I CONSUMATORI Giorgio Vargiu, presidente Adiconsum, apparecchia un tavolo: bottarga, olio, formaggio, vino, pasta di Sardegna e il tutto servito su piatti di ceramica (Oristano ha una tradizione unica in Sardegna). Perché il problema non è quel che si trova nel mercato ma cosa si intende per prodotti sardi. «È quello realizzato qui con materie prime nostre o è quello realizzato da noi con materie prime di fuori? Quando la Regione ci dirà qual è il parametro potremo definire cosa è sardo e cosa no, e quindi parlare anche di frodi alimentari. Per adesso esiste la Legge 1 del 2010 che non offre alcuna limitazione e di conseguenza non tutela il consumatore». Il ragionamento di Vargiu è chiaro: di quale frode si parla se non si sa cosa è “made in Sardinia”? «La bottarga è un prodotto sardo? Solo il 2 per cento è locale, il resto arriva da fuori, congelato, già imbustato e confezionato e qui avviene la lavorazione finale. La pasta di Sardegna? Neppure, visto che il grano arriva dall'estero. Così come le tipiche ceramiche regionali», conclude Vargiu.
A CABRAS La ditta “Oro di Cabras” dei fratelli Manca mette sul mercato la bottarga «prodotta in modo naturale, con sistemi tradizionali non come fanno altri - spiega Mario Manca - La materia prima? Per l'80 per cento è di importazione però la selezioniamo e prendiamo solo quella di qualità». E la locale? «Oggi è molto limitata. È chiaro che la facciamo anche noi però rimane di nicchia». E così 300 grammi di bottarga di Mistras «produzione limitatissima di altissima qualità, prodotta, come da tradizione, con il sistema di essicazione completamente naturale», si legge nel loro sito internet, costa 64 euro; cento grammi di quella “normale” 9.

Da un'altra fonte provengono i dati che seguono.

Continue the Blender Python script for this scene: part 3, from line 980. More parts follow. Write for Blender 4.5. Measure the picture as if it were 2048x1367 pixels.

BOTTARGA DI COLLINA La prova provata che si può vendere bottarga anche stando in collina, a 40 chilometri da mare e stagni, arriva dalla Blue Marlin, azienda di Mogoro che dal 1996 piazza “baffi” di muggine nel mondo. «Vero, siamo una mosca bianca - sottolinea Paolo Garau, responsabile commerciale - Ma fin dall'inizio abbiamo cercato di puntare sulla qualità vendendo la bottarga buona macinata mentre allora c'erano quelli che nei vasetti trituravano solo gli scarti con altre schifezze, e magari lo fanno ancora». Nelle etichette si legge solo “bottarga di muggine”. «Ma è normale che sia così. Tempo fa è stato detto che solo lo 0,3 per cento della produzione era con cefali locali. Oggi forse siamo all'un per cento quindi, per una corretta informazione, si deve parlare di bottarga di muggine e basta. Qui arrivano i “baffi” dall'estero che poi noi trasformiamo. Ma questo non deve stupire: la stessa cosa accade per il pane carasau o per la salsiccia».
IL CASO “CASIZOLU” Nel 1998 alcuni allevatori del Montiferru che producevano casizolu, stanchi dell'onda bianca olandese che impastava tutto mettendo a repentaglio anche i loro formaggi, hanno creato un'associazione di produttori del casizolu con un disciplinare. «Ed è benvenuto solo chi lo segue», sottolinea Giampaolo Piu. Latte delle sardo modicane o delle bruno-sarde; appena munto si impasta la cagliata nell'acqua bollente «e non a crudo come invece fanno molti», puntualizza Piu. «Il problema vero è che non abbiamo gli strumenti per difenderci, per cui si spaccia per casizolu anche la peretta di pasta olandese».
LO STUDIO A proposito di contraffazione, un mese fa l'università di Oristano “Consorzio Uno” ha organizzato un convegno coinvolgendo 160 studenti che hanno risposto ad un questionario. La metà dei ragazzi ha detto di aver comprato consapevolmente almeno un prodotto taroccato; che se ne sono accorti per l'etichetta diversa o per la mancanza di certificati e spinti dal prezzo super conveniente. L'ultima domanda era: acquisteresti ancora un prodotto contraffatto? Il 57 per cento ha risposto sì. I motivi? «Perché convengono; perché in alcuni casi ha le stesse caratteristiche del prodotto originale; perché il prezzo è conveniente».